Saturday, November 28, 2009

Claustrophobia Dream

This morning I awoke in a panic. I'd had a claustrophobia dream. In the dream I am climbing the stairs to an attic room where my childhood friend Stuart Malone lives. Stuart died of a heroin overdose when he was 26. At the top there's some sort of wall abutment or architectural oddity protruding into the narrow stairwell. It requires bending and twisting into an unnatural and tight position to maneuver the final stairs and emerge into the attic room. I never make it into the room. There's a tense moment where I'm positioned almost upside down such that my arm is wedged and moving it will cause it to break when my full body weight lets go. My panic makes me want to jerk it quickly and escape, and it's from this bone-threatening position that I awoke this morning gasping for breath, freeing myself from the blankets and jumping out of bed waving my arms in the air to verify that I was not trapped. I was shaking and filled with a sense of deja vu and dread. I remembered this stairway squeeze vividly. Was it an actual memory or a memory of a dream? It had to be from a dream because the existence of such a thing makes no sense. Claustrophobia is not one of my big phobias. I had an MRI once and didn't panic. It was equipped with mirrors which gave the illusion that you were in the room and not in the tube. But all day today I've been feeling panic when I remember the dream. And here's the weirdest thing. An hour after I awoke I read this story in the Gazette over a bagel.

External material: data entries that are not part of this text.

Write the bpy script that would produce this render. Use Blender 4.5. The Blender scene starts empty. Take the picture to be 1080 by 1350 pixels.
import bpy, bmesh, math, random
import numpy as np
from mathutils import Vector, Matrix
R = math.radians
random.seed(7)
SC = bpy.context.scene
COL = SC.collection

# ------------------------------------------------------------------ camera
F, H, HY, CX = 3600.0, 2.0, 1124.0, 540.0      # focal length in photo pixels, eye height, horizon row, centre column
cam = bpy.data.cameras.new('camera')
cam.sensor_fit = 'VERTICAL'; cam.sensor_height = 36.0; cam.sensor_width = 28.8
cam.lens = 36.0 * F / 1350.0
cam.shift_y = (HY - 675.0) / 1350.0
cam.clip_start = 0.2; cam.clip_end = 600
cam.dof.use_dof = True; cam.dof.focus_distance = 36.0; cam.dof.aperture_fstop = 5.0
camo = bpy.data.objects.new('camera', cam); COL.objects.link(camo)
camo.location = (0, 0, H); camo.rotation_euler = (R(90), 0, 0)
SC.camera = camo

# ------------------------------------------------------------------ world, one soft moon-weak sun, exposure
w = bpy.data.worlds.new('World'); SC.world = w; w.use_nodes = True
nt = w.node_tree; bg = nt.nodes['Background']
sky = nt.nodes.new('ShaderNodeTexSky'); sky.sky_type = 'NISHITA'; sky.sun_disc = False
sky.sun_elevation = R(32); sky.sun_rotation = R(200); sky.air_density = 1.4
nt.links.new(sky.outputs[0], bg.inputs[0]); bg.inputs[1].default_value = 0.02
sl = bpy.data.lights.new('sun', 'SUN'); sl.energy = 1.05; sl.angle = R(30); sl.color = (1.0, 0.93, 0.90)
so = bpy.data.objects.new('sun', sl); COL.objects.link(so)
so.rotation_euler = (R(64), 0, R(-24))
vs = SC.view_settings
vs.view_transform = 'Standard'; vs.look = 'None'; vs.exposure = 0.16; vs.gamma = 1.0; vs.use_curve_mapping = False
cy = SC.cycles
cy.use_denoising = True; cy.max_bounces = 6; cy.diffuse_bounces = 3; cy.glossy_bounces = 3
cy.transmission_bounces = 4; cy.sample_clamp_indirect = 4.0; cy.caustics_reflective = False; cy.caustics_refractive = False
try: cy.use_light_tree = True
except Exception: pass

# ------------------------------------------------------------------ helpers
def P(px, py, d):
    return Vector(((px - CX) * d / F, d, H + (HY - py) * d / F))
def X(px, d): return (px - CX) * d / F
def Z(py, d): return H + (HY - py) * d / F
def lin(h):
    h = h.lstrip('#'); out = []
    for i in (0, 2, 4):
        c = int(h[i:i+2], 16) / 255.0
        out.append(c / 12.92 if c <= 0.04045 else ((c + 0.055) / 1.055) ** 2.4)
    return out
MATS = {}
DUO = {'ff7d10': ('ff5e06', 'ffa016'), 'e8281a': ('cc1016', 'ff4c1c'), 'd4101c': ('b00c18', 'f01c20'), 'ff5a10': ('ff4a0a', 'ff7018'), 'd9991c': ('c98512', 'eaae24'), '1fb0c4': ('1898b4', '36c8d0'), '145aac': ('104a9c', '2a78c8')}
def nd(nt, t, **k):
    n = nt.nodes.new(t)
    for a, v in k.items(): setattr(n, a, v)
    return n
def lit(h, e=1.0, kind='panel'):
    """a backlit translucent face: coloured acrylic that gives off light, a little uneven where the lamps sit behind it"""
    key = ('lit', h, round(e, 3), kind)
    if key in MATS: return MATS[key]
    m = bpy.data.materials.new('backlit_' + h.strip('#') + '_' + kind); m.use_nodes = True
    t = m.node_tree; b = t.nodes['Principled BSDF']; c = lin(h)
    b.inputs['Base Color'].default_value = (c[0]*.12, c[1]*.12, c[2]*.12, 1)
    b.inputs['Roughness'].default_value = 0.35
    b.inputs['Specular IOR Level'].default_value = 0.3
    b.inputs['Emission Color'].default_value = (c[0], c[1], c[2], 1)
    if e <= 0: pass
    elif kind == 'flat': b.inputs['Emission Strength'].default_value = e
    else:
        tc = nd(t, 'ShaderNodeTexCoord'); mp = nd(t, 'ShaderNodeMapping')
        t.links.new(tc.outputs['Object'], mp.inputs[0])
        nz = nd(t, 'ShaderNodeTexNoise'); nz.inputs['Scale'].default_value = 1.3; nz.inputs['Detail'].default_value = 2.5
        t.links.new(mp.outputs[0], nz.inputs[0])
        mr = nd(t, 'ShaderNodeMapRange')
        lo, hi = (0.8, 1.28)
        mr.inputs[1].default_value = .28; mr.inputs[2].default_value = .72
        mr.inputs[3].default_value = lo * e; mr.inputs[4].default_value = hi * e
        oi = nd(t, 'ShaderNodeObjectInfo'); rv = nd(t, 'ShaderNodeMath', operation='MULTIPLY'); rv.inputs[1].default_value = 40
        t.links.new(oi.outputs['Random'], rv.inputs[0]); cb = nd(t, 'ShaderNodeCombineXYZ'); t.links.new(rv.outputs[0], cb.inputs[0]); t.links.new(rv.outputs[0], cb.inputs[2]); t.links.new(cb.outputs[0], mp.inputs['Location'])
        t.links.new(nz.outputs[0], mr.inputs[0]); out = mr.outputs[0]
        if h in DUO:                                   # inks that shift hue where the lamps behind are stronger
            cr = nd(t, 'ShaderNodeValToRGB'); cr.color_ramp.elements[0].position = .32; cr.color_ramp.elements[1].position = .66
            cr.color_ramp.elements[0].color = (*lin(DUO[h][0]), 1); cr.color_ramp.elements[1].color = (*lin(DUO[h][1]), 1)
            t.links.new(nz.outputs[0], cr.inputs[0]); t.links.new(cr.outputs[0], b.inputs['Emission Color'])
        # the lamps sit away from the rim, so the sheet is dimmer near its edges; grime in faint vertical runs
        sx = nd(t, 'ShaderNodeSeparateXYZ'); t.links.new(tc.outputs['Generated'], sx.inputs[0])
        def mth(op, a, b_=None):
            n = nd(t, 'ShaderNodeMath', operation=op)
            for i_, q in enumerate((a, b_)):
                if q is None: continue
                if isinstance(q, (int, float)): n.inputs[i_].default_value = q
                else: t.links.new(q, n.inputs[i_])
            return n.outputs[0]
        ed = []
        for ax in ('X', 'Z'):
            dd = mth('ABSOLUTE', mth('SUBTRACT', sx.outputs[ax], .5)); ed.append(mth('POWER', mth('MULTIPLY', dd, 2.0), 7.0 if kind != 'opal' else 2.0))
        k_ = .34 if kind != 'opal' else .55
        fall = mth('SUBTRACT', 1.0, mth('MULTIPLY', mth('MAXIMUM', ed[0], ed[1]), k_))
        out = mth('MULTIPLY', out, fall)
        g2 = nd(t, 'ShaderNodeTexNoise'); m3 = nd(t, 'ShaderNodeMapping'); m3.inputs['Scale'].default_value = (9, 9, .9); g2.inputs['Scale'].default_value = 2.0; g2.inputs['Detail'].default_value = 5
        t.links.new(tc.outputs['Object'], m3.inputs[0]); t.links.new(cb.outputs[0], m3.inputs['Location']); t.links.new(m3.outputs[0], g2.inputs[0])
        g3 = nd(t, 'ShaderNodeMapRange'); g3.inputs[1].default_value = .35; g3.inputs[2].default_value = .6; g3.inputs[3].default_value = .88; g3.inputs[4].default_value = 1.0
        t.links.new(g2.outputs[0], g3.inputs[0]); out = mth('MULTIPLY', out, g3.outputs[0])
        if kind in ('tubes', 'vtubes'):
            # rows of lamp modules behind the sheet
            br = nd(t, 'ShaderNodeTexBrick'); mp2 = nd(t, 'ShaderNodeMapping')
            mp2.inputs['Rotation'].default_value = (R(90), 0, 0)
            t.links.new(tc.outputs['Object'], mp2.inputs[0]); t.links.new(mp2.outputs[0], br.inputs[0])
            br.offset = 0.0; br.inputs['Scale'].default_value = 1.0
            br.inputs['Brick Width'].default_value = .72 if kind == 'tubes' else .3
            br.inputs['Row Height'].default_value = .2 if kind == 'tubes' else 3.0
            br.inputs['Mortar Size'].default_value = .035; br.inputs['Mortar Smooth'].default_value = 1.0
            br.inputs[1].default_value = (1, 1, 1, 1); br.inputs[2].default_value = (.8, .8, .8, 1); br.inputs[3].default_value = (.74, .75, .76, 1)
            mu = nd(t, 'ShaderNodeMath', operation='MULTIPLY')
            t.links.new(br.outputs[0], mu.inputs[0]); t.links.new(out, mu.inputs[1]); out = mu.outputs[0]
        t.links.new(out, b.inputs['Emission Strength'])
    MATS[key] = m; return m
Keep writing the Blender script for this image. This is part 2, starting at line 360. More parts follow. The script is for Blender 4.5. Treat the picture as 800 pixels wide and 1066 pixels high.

"John Jones, 26, of Stansbury Park, died nearly 28 hours after he became stuck upside-down in Nutty Putty Cave, a popular spelunking site about 80 miles south of Salt Lake City. John Jones was part of a group of 11 people exploring the cave passages. The 6-foot-tall, 190-pound spelunker got stuck with his head at an angle below his feet about 9 p.m. MST Tuesday. At times more than 50 rescuers were involved in trying to free him." The whole story is here. (The photo is not from this specific incident.)

1 comment:

Mary E.Carey said...

Jim, I started feeling the panic rising in me as I read this post. My sister and I are both claustrophobic and if we even think about getting in a tight situation like the ones you describe we start becoming short of breath. I frequently wake up gasping for breath and my chest hurting after having a dream like the one you describe. (Mine often involve going into a tunnel of snow.) I think it is sleep apnea, actually, and that I and maybe you are gasping for breath which triggers the dreams.